*PROVIDED DATA*.
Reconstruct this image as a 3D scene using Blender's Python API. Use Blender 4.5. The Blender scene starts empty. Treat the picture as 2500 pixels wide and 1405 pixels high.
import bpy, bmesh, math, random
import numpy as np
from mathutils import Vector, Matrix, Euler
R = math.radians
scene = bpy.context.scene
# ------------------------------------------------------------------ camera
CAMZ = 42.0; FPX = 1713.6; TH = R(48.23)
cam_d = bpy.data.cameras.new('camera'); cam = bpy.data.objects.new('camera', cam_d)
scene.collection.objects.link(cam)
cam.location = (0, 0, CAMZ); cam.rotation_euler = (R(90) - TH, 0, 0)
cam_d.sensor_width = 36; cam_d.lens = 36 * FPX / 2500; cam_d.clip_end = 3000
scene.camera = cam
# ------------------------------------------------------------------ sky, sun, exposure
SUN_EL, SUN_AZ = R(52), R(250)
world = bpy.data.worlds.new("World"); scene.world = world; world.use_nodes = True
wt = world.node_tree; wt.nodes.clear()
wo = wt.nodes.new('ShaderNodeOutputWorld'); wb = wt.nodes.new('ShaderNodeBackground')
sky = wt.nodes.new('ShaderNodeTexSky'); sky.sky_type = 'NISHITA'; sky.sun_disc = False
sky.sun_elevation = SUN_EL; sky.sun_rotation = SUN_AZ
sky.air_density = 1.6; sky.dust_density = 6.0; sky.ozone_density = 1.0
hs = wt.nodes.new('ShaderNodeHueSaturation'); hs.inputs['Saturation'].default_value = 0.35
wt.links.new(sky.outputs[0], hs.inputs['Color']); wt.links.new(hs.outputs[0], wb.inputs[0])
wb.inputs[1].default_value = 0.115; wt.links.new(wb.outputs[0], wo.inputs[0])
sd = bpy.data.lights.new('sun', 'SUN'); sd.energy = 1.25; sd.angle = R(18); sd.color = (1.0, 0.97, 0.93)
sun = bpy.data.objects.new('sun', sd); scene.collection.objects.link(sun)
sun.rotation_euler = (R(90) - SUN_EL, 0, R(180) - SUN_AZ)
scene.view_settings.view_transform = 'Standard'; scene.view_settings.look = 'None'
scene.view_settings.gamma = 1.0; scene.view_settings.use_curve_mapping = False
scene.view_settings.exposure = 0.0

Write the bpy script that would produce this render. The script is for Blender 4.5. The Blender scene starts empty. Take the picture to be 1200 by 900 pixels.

*WRITTEN INSTRUCTION*. Exactly as written above, please repeat the entries.

*ANSWER TO THE PROBLEM*.
Reconstruct this image as a 3D scene using Blender's Python API. Use Blender 4.5. The Blender scene starts empty. Treat the picture as 2500 pixels wide and 1405 pixels high.
import bpy, bmesh, math, random
import numpy as np
from mathutils import Vector, Matrix, Euler
R = math.radians
scene = bpy.context.scene
# ------------------------------------------------------------------ camera
CAMZ = 42.0; FPX = 1713.6; TH = R(48.23)
cam_d = bpy.data.cameras.new('camera'); cam = bpy.data.objects.new('camera', cam_d)
scene.collection.objects.link(cam)
cam.location = (0, 0, CAMZ); cam.rotation_euler = (R(90) - TH, 0, 0)
cam_d.sensor_width = 36; cam_d.lens = 36 * FPX / 2500; cam_d.clip_end = 3000
scene.camera = cam
# ------------------------------------------------------------------ sky, sun, exposure
SUN_EL, SUN_AZ = R(52), R(250)
world = bpy.data.worlds.new("World"); scene.world = world; world.use_nodes = True
wt = world.node_tree; wt.nodes.clear()
wo = wt.nodes.new('ShaderNodeOutputWorld'); wb = wt.nodes.new('ShaderNodeBackground')
sky = wt.nodes.new('ShaderNodeTexSky'); sky.sky_type = 'NISHITA'; sky.sun_disc = False
sky.sun_elevation = SUN_EL; sky.sun_rotation = SUN_AZ
sky.air_density = 1.6; sky.dust_density = 6.0; sky.ozone_density = 1.0
hs = wt.nodes.new('ShaderNodeHueSaturation'); hs.inputs['Saturation'].default_value = 0.35
wt.links.new(sky.outputs[0], hs.inputs['Color']); wt.links.new(hs.outputs[0], wb.inputs[0])
wb.inputs[1].default_value = 0.115; wt.links.new(wb.outputs[0], wo.inputs[0])
sd = bpy.data.lights.new('sun', 'SUN'); sd.energy = 1.25; sd.angle = R(18); sd.color = (1.0, 0.97, 0.93)
sun = bpy.data.objects.new('sun', sd); scene.collection.objects.link(sun)
sun.rotation_euler = (R(90) - SUN_EL, 0, R(180) - SUN_AZ)
scene.view_settings.view_transform = 'Standard'; scene.view_settings.look = 'None'
scene.view_settings.gamma = 1.0; scene.view_settings.use_curve_mapping = False
scene.view_settings.exposure = 0.0

Write the bpy script that would produce this render. The script is for Blender 4.5. The Blender scene starts empty. Take the picture to be 1200 by 900 pixels.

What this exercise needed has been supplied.